Task prompt:
Lines containing the string "Continue" are to be counted; report the total by itself.

Data listing:
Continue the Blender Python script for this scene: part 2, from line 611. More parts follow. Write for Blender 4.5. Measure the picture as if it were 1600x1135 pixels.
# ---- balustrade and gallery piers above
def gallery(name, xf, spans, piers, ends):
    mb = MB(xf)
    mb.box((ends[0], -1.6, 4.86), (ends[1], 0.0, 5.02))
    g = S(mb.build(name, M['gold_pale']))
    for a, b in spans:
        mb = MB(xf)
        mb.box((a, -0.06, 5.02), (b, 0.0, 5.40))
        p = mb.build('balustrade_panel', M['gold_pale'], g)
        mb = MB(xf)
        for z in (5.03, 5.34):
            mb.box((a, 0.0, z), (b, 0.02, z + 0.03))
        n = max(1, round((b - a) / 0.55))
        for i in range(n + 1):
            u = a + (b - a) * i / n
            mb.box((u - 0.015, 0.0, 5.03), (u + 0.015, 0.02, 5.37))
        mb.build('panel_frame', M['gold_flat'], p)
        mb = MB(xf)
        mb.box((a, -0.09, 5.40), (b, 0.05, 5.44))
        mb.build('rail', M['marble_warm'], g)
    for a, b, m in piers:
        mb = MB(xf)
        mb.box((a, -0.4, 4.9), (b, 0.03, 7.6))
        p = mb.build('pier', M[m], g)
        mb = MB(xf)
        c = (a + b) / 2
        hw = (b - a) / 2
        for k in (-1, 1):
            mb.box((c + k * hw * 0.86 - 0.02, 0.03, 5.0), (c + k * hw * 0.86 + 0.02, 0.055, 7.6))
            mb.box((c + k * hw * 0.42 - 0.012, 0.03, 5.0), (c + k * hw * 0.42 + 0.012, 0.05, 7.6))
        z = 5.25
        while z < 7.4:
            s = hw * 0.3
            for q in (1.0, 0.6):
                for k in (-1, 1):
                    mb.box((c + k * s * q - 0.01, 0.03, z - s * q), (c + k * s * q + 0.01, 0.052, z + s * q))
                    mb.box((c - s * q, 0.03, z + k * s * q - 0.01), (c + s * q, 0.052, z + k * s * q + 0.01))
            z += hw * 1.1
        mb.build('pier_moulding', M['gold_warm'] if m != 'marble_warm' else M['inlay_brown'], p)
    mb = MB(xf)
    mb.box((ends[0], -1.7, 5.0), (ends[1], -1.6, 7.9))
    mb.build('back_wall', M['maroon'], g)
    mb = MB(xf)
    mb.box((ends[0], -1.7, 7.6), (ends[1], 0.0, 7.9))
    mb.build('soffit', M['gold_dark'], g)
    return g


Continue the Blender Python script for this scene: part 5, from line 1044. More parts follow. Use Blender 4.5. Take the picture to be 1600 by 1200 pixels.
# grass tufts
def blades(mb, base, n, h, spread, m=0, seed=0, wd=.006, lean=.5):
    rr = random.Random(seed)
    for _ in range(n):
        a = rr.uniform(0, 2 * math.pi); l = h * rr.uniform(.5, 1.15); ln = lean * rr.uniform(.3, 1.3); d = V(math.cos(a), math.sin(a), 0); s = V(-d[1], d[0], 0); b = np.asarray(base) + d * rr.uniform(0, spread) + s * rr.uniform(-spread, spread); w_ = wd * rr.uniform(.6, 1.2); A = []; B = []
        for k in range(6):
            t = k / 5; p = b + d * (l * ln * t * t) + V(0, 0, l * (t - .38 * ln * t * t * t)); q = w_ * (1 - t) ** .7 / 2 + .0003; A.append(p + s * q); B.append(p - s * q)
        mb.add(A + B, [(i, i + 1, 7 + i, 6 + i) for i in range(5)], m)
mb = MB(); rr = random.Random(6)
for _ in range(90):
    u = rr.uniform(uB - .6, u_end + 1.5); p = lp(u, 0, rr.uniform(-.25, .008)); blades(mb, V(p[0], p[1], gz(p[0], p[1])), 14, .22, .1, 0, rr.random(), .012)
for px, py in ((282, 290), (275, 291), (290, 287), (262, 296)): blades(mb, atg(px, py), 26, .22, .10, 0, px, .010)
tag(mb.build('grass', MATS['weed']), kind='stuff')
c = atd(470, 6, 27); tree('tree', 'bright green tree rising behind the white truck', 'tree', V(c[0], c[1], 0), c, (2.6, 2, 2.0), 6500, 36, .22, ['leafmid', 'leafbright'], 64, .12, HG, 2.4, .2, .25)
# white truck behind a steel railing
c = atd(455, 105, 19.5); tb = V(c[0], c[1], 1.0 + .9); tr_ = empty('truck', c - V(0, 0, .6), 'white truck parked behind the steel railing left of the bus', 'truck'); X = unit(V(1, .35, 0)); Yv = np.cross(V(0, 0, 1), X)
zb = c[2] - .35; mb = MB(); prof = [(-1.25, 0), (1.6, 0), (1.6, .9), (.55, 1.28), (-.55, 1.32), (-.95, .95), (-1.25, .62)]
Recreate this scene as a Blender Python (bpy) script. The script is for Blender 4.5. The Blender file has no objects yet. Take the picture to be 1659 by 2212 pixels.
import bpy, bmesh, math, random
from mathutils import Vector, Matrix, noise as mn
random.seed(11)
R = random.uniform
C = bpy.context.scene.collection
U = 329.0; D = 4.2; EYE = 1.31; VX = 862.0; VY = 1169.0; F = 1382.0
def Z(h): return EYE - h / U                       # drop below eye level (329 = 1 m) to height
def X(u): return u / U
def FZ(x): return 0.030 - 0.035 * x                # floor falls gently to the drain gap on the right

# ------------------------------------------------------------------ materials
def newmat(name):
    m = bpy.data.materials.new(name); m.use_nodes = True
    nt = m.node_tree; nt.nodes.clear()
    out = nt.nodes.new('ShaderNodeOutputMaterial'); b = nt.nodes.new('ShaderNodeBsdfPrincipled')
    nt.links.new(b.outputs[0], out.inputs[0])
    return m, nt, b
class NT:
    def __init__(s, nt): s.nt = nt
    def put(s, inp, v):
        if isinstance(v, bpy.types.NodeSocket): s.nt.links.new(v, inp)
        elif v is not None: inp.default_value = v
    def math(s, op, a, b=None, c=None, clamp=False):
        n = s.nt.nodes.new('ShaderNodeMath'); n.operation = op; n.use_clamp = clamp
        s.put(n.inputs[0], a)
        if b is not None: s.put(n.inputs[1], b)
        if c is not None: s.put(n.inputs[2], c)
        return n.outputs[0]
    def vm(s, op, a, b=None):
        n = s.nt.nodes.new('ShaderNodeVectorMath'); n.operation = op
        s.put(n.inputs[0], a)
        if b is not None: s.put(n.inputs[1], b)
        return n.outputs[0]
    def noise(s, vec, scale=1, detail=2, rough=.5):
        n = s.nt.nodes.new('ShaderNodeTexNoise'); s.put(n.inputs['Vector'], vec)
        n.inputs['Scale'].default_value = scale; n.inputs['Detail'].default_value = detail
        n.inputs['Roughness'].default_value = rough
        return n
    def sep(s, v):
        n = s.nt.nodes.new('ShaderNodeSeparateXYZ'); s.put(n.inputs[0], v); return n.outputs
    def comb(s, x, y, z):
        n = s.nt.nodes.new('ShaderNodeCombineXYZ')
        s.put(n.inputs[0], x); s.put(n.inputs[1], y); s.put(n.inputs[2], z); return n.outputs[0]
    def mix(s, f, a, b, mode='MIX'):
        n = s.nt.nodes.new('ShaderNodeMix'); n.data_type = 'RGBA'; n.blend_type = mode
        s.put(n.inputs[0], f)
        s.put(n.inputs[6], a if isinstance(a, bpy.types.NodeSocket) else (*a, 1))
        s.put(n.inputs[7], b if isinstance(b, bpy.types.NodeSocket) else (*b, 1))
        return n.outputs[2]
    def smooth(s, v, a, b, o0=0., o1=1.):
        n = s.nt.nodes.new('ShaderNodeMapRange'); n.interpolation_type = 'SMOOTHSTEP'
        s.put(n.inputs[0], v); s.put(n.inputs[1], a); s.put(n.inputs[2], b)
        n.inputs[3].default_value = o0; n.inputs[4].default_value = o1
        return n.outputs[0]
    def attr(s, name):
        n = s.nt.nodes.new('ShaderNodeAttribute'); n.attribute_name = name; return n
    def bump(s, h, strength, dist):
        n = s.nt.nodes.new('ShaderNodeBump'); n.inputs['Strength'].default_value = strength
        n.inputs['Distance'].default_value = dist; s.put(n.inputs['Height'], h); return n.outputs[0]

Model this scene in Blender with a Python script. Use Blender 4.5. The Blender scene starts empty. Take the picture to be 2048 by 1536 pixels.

Output:
2